In both of the above experiments, the hot water was able to dissolve more of the alum than the cold water could possibly hold. So when the water cooled it could no longer hold the alum in solution. Therefore part of the alum turned to solid particles.
When the string was in the cooling liquid, it attracted the particles of alum as they crystallized out of the solution. The force of adhesion drew the near-by molecules to the string, then these drew the next, and these drew more, and so on until the crystals were formed. But when you kept stirring the liquid while it cooled, the crystals never had time to grow large before they were jostled around to some other part of the liquid or were broken by your stirring rod. Therefore they were small instead of large. Stirring or shaking a solution will always make crystals form more quickly, but it will also make them smaller.
How rock candy is made. Rock candy is made by hanging a string in a strong sugar solution or syrup and letting the water evaporate slowly until there is not enough water to hold all the sugar in solution. Then the sugar crystals gather slowly around the string, forming the large, clear pieces of rock candy. The sugar around the mouth of a syrup jug is formed in the same way.

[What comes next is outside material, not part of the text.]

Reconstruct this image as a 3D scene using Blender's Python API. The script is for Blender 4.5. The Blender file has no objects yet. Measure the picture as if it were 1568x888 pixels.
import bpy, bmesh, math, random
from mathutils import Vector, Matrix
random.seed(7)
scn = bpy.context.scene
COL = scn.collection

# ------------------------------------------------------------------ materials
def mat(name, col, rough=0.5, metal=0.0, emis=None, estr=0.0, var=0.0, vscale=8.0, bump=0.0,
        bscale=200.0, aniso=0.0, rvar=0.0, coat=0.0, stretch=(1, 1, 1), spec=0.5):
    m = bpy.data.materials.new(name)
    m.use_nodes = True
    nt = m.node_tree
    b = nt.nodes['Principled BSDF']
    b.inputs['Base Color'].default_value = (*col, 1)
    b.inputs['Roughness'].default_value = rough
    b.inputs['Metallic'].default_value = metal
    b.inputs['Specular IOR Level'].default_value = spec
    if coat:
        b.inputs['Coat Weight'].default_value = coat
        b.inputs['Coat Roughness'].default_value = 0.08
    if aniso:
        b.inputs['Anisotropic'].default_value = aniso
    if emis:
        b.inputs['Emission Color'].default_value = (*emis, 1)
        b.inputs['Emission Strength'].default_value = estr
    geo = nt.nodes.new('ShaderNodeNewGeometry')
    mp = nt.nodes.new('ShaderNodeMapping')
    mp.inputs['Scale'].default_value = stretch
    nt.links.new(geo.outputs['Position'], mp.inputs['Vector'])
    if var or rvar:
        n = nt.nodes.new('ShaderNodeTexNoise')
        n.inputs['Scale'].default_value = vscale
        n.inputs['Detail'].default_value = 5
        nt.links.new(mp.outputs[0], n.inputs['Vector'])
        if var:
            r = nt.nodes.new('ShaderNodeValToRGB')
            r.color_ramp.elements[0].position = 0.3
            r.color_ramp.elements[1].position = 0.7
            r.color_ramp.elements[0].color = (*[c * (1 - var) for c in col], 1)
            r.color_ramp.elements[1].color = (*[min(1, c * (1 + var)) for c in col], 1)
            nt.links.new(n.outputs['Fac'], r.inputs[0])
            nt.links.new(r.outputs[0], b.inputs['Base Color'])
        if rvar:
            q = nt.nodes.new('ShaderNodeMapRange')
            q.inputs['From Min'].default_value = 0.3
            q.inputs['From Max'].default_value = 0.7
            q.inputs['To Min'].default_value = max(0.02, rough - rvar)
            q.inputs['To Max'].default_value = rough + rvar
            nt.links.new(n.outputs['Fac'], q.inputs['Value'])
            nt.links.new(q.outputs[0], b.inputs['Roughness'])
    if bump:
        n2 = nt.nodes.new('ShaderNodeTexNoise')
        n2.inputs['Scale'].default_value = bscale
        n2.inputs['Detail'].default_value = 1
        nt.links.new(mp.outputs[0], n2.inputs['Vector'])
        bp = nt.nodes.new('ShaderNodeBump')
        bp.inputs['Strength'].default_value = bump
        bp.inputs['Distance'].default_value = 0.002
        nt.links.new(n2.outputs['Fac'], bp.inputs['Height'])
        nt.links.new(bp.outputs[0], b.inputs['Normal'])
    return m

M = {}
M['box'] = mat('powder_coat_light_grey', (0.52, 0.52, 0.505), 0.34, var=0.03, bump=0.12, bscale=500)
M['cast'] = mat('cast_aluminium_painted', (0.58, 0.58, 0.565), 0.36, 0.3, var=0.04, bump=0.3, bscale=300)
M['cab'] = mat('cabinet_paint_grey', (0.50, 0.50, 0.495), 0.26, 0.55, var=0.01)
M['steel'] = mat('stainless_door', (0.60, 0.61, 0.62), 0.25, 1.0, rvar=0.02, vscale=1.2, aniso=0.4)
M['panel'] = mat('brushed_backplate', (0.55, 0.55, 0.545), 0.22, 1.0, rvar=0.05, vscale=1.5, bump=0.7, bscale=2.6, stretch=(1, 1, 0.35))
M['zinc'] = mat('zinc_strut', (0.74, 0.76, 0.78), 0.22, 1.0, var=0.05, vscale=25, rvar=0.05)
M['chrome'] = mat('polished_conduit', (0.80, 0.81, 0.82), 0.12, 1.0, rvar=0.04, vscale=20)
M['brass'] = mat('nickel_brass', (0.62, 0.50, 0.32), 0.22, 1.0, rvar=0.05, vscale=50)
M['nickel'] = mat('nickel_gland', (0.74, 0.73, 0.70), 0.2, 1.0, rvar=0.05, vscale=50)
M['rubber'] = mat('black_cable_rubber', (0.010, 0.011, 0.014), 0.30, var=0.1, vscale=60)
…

You always get crystallization when you make a liquid too cool to hold the solid thing in solution, or when you evaporate so much of the liquid that there is not enough left to keep the solid thing dissolved.
When you make fudge, the sugar forms small crystals as the liquid cools. When a boat has been on the ocean, salt crystals form on the sails when the spray that has wet them evaporates.
But crystals may form also in the air. There is always some moisture in the air, and when it becomes very cold, some of this moisture forms crystals of ice. If they form up in the clouds, they fall as snow. If they form around blades of grass or on the sidewalk, as the alum crystals formed on the string, we have frost.
Still another place that crystals occur is in the earth. When the rocks in the earth were hot enough to be melted and then began to cool, certain substances in the rocks crystallized. Some of these crystals that are especially hard and clear constitute precious and semi-precious stones.
Application 64. Explain why you beat fudge as it cools; why the paper around butter becomes encrusted with salt if it is exposed to the air for some time.